Jeff Morgan, the director of the Global Heritage Fund has been a UNESCO detractor. His own non-profit established in 2002 has spent $25 million on its 18 sites and raised another $20 million from co-funders to reinvest in these sites which are mostly in developing countries. Morgan credits UNESCO for doing a good job managing the list, but that’s as far he will go. “I’ll give them a B for monitoring, but a D for enforcement because they have no teeth. Finally, they preserve, which you can’t even score them for because they have no money. The bottom line is that you need a strong network of conservation groups, led by UNESCO, to provide a safety net for the most endangered sites in the countries with the least resources,” Morgan told The Independent.
We have our own bone to pick with UNESCO. The World Heritage list is heavily Eurocentric and follows a money trail. Italy has the most countries on the list with 44, the United States has 21. North America and Europe have a combined 516 while Africa has just 82 and Latin America 97, despite both continents’ bountiful cultural and natural richness Spain has 41 cultural UNESCO designations, Peru—with 4,000 years of history and hundreds of important cultural sites—has only nine. Guatemala, the birthplace of Maya civilization, has three.
The richest countries have the most clout at UNESCO and the only way a site can be evaluated is when a country applies for the designation. Countries with the most clout wield influence and elevate their own designations. Businessmen often influence politicians to intercede in their behalf to get a site designated so they can profit from tourism. Politics and lobbying have placed sites on the list that many can only ask, “what were they thinking?” What is the Rietveld Schroder House built in 1925 in the Netherlands doing on a list that includes Stonehenge, Notre Dame and the Tower of London?
A Mongol Tale
Tusker has embraced the newest World Heritage site, the stone carvings, mounds and petroglyhphs in the Mongolian Altai. Tusker founder Eddie Frank has made frequent trips to the region and Tusker is the first company offering an in depth workshop exploring the sites’ cultural and environmental significance. He will lead the trip starting July 20 that will include lectures by Esther Jacobson-Tepfer and a photo workshop by her husband Gary Tepfer. It was Jacobson-Tepfer who did much of the archaeological work on the sites and then campaigned vigorously with Mongolian officials to get the areas recognized by UNESCO. It took nearly a decade for the area to become inscribed by UNESCO. The award came last June.
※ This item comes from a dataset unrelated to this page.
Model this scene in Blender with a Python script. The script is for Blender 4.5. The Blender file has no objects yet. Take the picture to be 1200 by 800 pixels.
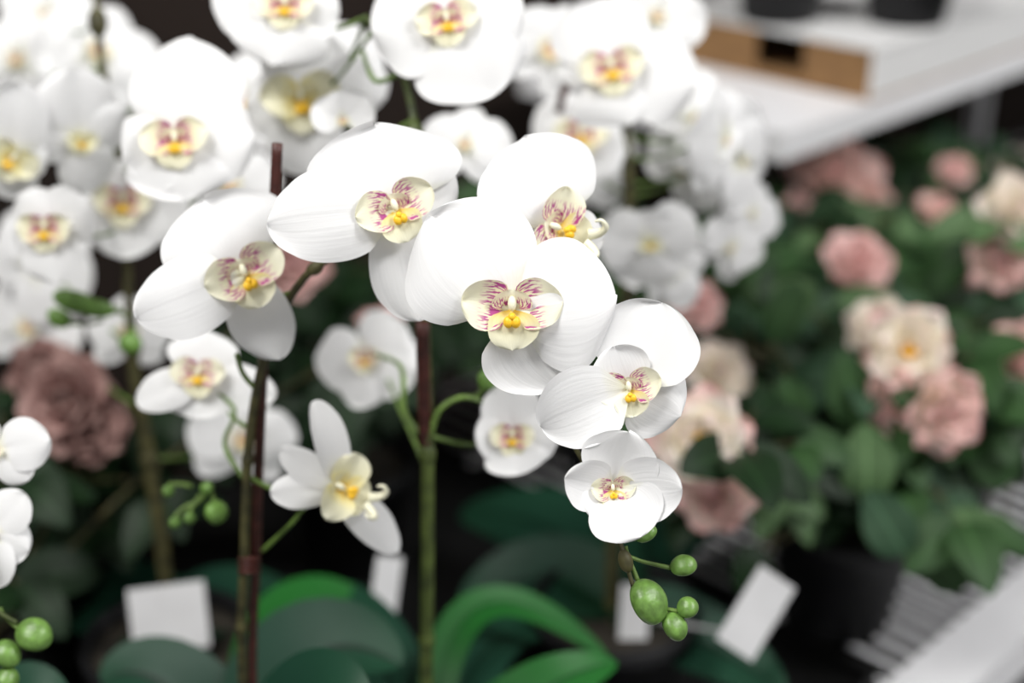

Bureaucratic inertia may have delayed the process. The Mongolian Altai is populated by ethnic Kazakhs who are not fully integrated into Mongol society and officials in Ulan Bator may have been less interested in the region than other parts of the nation.
“Our nomination of the three sites did not get much attention by the Mongolian authorities for several years, mainly because they were concerned with the nomination of the Orkhon Valley. Once the Mongolians asked me to work with them and taking it through to the final decision was relatively short, perhaps only two years,” Jacobson-Tepfer recalled. She worked on the UNESCO designation project because she hopes it will spur lasting protection.
Jacobson fears UNESCO’s lack of funding could hurt the sites she discovered as well as hundreds of others. “UNESCO offers no protection to such sites; it is all up to Mongolia. Unless the world economic situation improves, I would worry about all World Heritage sites, in all parts of the world” she concluded.